WHAT YOU HAVE TO DO — The records follow. Print, word for word, the first line through the "COL = scene.collection" line.

RECORDS PROVIDED —
============================================================
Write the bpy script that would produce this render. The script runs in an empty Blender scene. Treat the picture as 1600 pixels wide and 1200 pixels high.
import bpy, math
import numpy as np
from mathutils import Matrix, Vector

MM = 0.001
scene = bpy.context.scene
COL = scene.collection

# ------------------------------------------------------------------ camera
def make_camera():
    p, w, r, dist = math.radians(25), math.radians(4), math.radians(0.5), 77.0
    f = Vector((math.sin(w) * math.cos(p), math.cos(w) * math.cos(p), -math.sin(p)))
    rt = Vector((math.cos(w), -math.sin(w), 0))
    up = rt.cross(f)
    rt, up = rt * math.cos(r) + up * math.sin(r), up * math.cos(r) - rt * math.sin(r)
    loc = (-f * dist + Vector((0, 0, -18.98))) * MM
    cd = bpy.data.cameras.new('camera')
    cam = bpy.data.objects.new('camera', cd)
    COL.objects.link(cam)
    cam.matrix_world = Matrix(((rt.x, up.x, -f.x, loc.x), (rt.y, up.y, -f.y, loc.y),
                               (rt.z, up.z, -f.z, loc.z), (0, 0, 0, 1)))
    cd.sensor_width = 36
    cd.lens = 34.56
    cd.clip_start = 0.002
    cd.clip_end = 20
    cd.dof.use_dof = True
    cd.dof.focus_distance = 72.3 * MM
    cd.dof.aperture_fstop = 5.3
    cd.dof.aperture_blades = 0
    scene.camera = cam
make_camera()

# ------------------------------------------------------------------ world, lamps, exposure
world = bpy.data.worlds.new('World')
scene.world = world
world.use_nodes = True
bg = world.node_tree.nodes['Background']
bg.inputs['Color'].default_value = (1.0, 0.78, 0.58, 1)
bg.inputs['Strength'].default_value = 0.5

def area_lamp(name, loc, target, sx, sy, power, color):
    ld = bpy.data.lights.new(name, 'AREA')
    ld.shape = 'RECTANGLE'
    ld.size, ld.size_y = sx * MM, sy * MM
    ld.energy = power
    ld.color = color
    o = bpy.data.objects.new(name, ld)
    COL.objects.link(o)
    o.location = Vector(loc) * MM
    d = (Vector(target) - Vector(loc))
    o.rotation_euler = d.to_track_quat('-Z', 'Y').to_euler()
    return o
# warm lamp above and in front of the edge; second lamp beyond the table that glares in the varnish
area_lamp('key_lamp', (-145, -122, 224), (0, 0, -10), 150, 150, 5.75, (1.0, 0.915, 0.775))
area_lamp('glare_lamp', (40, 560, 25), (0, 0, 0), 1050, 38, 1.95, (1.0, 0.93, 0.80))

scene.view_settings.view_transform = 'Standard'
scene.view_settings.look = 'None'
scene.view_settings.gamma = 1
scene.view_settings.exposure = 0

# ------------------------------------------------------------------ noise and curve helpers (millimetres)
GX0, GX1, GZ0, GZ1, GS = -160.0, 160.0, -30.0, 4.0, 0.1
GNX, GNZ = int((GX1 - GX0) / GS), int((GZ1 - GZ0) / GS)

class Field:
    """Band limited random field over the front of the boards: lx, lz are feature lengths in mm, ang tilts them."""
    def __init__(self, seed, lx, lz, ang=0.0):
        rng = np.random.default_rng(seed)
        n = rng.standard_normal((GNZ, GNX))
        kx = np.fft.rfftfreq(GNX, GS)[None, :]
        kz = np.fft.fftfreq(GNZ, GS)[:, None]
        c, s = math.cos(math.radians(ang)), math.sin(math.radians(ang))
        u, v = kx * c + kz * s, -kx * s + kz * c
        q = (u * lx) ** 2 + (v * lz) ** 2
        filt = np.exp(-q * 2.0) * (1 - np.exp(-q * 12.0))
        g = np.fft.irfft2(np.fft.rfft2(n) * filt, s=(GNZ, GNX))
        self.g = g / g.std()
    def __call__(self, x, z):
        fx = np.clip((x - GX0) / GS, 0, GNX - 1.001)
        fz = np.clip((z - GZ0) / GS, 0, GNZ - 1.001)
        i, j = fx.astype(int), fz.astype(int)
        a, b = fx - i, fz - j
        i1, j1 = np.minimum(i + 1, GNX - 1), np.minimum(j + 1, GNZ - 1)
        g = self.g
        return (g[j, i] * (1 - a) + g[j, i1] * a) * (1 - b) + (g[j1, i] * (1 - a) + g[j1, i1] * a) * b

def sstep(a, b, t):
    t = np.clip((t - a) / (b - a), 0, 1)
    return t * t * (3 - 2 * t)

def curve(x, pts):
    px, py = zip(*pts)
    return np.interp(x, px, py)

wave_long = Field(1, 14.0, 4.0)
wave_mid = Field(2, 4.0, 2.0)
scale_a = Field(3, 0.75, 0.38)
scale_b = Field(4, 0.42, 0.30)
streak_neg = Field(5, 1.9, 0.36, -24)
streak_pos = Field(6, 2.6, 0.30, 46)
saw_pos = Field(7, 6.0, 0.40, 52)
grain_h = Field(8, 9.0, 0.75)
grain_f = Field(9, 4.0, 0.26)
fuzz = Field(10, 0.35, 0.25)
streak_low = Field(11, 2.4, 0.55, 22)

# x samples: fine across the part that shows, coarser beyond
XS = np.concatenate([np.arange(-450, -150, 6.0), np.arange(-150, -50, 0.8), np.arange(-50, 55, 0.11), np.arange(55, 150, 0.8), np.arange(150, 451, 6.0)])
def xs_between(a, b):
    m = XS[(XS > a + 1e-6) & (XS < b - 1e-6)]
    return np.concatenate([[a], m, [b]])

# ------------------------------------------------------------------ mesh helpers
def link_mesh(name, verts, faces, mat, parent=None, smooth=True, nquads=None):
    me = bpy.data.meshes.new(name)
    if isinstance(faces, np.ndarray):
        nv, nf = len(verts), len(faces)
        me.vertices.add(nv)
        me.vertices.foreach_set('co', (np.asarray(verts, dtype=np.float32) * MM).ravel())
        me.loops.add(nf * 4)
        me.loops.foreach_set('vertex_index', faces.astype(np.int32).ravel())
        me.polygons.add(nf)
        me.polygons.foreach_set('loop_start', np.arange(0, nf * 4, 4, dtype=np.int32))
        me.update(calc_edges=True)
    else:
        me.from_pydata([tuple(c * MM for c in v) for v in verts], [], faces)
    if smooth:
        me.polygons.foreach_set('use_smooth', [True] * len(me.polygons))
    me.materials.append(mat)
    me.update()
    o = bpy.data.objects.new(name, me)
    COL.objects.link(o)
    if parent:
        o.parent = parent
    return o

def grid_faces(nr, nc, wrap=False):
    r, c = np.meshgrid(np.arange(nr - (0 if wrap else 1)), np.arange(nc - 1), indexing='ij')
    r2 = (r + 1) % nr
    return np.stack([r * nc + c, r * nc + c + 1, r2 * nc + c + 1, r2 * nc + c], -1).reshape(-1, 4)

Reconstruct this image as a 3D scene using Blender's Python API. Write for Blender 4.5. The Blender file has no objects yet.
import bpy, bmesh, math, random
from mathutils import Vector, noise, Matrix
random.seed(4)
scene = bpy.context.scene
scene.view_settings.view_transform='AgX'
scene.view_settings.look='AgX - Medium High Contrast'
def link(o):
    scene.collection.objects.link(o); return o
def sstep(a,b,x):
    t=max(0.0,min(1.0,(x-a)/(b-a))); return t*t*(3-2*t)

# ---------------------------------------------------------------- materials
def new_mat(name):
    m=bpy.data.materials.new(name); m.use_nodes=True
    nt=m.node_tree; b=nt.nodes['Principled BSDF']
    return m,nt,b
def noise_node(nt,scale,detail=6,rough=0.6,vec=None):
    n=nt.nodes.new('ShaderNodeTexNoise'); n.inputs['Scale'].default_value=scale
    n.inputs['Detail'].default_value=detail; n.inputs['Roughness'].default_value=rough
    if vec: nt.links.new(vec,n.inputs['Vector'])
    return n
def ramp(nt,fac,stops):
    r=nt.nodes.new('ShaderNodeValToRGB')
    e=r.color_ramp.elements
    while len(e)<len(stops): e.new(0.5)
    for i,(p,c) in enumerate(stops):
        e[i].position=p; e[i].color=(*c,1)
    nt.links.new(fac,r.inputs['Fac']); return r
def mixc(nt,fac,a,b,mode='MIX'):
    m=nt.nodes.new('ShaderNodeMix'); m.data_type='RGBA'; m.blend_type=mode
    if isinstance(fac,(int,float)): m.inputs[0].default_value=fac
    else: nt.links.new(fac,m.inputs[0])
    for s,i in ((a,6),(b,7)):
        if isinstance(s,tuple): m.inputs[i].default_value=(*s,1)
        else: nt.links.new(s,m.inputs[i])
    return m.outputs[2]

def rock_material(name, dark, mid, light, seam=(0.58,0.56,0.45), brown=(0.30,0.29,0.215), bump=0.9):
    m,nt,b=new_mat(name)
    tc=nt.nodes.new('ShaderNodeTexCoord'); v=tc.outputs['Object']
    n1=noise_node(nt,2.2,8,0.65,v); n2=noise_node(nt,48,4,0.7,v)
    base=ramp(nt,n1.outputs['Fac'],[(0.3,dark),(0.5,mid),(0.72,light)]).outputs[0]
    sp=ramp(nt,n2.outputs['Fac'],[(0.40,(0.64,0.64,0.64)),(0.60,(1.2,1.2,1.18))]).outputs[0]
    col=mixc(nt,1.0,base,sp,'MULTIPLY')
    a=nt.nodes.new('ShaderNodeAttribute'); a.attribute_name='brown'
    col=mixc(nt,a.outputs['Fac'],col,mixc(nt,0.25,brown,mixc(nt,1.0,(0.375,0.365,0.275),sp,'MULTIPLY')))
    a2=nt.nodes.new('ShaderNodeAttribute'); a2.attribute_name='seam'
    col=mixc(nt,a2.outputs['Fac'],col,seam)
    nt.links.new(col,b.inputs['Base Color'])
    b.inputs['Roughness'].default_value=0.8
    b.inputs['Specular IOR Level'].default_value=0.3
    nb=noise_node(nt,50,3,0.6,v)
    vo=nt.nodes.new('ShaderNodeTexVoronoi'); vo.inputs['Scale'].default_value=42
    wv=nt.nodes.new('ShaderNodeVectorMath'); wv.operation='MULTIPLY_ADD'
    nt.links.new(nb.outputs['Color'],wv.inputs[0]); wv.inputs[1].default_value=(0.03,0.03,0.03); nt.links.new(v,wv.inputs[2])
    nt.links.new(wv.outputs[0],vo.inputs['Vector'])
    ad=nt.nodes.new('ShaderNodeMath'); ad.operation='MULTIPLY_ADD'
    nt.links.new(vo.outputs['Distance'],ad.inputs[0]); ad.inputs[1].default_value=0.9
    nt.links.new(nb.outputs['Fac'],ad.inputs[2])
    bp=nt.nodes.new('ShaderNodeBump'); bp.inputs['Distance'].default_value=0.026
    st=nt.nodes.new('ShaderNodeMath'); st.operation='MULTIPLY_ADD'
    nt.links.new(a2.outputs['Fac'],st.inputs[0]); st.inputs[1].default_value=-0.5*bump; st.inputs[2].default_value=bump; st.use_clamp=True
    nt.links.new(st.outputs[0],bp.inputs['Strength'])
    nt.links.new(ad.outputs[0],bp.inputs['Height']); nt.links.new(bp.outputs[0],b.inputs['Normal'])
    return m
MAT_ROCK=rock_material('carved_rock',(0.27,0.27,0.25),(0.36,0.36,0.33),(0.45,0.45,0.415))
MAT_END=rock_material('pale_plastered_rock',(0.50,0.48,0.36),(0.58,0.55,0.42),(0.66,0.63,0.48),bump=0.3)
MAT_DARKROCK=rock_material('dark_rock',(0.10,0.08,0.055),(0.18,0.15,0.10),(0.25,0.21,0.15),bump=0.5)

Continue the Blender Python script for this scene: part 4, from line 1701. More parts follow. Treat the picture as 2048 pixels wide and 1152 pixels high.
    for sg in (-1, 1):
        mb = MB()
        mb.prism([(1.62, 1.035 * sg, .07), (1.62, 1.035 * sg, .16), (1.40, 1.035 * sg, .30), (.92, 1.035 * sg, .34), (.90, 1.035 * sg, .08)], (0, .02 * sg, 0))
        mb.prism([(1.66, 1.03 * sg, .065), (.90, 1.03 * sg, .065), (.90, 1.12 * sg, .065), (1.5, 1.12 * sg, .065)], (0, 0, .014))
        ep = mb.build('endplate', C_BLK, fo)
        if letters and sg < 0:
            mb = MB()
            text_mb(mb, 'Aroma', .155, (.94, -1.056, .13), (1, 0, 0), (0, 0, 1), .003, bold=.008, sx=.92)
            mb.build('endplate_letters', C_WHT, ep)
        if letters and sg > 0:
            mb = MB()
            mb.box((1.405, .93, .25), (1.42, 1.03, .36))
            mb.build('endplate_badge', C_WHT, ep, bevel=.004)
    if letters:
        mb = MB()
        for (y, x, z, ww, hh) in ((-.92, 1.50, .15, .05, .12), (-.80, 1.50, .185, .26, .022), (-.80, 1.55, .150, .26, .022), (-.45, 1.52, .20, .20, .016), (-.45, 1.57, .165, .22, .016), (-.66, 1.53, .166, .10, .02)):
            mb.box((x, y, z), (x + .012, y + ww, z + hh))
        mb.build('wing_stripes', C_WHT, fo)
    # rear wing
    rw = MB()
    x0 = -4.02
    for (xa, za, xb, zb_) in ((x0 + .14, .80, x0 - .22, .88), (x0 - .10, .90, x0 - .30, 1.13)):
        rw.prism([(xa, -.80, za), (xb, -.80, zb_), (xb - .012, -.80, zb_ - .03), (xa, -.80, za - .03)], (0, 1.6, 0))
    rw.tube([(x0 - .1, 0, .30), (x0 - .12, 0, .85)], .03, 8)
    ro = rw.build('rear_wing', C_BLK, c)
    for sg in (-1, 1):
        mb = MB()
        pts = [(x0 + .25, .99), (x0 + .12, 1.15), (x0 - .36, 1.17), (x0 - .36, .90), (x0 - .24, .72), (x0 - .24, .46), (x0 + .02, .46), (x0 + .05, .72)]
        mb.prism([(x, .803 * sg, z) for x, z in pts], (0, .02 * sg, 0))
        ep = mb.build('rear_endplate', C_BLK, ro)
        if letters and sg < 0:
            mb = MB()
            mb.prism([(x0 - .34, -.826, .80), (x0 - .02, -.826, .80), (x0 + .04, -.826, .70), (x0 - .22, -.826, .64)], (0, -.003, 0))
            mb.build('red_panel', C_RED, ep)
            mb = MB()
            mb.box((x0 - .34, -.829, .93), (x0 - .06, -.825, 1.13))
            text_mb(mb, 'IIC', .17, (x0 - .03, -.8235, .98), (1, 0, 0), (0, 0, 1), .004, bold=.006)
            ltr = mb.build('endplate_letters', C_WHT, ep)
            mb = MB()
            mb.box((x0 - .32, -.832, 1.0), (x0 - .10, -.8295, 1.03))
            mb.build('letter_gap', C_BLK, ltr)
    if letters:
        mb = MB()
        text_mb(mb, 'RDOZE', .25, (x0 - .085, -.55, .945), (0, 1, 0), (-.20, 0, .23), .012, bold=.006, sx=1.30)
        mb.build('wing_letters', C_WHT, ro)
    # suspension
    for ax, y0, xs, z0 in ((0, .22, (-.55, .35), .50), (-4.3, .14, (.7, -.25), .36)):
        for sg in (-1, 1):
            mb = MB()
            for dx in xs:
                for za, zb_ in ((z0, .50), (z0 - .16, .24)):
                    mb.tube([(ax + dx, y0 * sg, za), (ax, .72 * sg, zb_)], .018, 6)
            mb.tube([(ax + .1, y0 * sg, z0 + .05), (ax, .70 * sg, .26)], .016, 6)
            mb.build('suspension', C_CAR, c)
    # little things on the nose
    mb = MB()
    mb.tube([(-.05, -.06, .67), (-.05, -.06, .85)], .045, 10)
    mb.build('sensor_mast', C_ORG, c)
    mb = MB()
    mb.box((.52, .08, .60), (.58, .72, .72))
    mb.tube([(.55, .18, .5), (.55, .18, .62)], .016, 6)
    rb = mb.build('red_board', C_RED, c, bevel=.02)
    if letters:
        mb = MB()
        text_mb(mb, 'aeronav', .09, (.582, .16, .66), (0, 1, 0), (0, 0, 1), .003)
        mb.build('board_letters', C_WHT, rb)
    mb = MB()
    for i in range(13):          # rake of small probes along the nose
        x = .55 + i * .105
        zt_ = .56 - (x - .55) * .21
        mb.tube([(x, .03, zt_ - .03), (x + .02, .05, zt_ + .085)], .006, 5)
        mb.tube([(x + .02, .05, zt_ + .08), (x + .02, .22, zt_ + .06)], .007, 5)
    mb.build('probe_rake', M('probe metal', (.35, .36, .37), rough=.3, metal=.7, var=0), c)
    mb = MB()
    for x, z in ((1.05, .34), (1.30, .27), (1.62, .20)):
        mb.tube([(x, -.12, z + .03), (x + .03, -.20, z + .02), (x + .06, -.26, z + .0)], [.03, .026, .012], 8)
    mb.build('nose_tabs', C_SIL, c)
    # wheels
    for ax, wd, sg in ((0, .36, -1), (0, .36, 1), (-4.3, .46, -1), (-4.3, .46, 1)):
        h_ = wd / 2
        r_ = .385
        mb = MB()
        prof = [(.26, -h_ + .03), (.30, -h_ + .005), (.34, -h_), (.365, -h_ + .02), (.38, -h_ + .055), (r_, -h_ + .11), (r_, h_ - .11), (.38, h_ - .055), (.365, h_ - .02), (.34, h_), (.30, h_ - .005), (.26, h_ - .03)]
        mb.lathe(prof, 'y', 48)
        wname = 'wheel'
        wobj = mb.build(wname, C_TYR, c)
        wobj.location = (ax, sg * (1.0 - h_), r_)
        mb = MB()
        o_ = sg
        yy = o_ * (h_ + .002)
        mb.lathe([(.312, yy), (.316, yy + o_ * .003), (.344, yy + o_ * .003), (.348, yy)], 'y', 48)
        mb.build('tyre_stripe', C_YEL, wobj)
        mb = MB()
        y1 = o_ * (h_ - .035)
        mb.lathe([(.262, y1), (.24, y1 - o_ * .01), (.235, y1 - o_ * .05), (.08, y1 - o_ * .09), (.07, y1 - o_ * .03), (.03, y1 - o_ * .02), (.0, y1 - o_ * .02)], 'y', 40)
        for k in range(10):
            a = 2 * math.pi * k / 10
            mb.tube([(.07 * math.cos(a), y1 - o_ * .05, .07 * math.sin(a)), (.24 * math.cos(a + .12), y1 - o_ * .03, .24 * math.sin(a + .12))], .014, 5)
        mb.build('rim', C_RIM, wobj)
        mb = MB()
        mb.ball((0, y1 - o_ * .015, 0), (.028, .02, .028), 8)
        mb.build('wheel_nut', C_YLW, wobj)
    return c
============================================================
WRITTEN RESPONSE —
Write the bpy script that would produce this render. The script runs in an empty Blender scene. Treat the picture as 1600 pixels wide and 1200 pixels high.
import bpy, math
import numpy as np
from mathutils import Matrix, Vector

MM = 0.001
scene = bpy.context.scene
COL = scene.collection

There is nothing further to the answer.